** start of Given information **

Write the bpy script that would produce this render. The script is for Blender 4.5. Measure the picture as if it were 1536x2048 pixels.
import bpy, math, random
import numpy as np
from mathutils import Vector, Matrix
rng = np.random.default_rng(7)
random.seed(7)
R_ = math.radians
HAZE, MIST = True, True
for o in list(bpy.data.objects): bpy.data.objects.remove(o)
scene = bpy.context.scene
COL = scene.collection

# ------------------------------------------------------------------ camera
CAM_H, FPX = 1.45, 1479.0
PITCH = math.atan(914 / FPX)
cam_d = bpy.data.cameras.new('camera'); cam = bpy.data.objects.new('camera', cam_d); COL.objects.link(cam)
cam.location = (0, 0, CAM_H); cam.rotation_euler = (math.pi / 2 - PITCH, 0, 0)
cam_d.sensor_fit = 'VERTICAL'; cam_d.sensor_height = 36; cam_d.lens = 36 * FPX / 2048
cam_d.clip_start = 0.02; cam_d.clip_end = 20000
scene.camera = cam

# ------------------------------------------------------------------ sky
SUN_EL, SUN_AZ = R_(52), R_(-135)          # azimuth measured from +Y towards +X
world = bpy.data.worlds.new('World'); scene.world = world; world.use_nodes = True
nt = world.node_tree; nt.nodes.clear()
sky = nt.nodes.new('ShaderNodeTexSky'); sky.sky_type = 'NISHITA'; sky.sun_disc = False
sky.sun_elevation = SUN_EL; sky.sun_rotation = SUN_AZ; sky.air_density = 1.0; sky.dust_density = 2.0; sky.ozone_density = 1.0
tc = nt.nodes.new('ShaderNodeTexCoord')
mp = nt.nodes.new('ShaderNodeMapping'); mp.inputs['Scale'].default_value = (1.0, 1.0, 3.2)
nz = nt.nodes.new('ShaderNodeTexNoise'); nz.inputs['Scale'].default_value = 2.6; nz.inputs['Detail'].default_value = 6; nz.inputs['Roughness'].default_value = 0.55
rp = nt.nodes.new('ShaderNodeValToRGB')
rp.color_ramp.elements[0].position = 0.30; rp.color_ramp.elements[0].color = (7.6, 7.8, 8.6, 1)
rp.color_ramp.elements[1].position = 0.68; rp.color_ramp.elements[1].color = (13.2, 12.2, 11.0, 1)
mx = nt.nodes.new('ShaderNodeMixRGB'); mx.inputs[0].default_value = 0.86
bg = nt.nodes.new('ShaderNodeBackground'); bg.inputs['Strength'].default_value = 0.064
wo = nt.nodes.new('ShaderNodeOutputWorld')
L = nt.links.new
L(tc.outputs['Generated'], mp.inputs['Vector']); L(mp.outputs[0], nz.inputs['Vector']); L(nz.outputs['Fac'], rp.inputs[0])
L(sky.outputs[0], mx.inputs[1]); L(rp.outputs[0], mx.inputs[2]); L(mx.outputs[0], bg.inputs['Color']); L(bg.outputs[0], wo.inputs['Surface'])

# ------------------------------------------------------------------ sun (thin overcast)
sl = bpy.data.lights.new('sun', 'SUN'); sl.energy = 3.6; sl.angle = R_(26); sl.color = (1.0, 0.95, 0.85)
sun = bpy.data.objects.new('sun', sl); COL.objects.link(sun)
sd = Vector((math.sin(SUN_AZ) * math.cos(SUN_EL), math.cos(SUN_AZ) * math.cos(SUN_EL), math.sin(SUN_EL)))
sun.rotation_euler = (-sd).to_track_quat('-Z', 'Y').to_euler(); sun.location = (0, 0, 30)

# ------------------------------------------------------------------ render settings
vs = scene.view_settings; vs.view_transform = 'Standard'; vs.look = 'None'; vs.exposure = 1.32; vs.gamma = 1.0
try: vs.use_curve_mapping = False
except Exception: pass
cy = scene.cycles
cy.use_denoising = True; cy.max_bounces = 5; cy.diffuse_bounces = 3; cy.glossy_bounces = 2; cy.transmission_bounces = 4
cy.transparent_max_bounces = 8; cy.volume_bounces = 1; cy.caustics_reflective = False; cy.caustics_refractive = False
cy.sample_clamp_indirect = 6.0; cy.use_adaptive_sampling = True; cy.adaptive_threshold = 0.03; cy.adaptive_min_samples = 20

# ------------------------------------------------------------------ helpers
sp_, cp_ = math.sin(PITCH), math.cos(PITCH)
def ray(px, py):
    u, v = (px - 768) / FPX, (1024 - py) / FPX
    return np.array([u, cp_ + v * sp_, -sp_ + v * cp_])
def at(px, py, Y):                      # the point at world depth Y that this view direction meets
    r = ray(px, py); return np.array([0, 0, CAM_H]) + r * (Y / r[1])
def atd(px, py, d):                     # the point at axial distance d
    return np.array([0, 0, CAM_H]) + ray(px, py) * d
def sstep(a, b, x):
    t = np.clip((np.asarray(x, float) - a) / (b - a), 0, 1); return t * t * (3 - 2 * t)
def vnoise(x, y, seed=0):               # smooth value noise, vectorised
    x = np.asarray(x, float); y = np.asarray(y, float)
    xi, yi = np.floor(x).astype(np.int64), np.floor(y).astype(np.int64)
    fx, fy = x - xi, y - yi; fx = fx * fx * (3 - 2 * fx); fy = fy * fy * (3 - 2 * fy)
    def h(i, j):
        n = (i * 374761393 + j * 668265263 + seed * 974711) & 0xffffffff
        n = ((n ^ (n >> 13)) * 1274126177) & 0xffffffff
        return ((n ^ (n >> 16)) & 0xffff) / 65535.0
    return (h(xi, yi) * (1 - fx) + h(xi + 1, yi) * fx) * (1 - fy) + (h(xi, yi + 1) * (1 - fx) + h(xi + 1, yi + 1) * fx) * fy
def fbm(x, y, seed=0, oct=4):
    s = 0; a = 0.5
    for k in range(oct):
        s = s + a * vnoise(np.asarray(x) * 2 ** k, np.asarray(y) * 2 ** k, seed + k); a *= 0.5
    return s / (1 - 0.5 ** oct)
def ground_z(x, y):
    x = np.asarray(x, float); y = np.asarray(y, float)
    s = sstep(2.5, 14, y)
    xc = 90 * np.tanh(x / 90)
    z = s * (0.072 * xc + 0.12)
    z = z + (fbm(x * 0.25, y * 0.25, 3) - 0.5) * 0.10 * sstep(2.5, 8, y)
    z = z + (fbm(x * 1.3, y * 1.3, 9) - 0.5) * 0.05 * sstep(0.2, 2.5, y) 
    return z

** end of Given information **

◆ What this task involves
Exactly repeat the lines above, from the opening line through the one with "COL = scene.collection", and include nothing else.

◆ Task output
Write the bpy script that would produce this render. The script is for Blender 4.5. Measure the picture as if it were 1536x2048 pixels.
import bpy, math, random
import numpy as np
from mathutils import Vector, Matrix
rng = np.random.default_rng(7)
random.seed(7)
R_ = math.radians
HAZE, MIST = True, True
for o in list(bpy.data.objects): bpy.data.objects.remove(o)
scene = bpy.context.scene
COL = scene.collection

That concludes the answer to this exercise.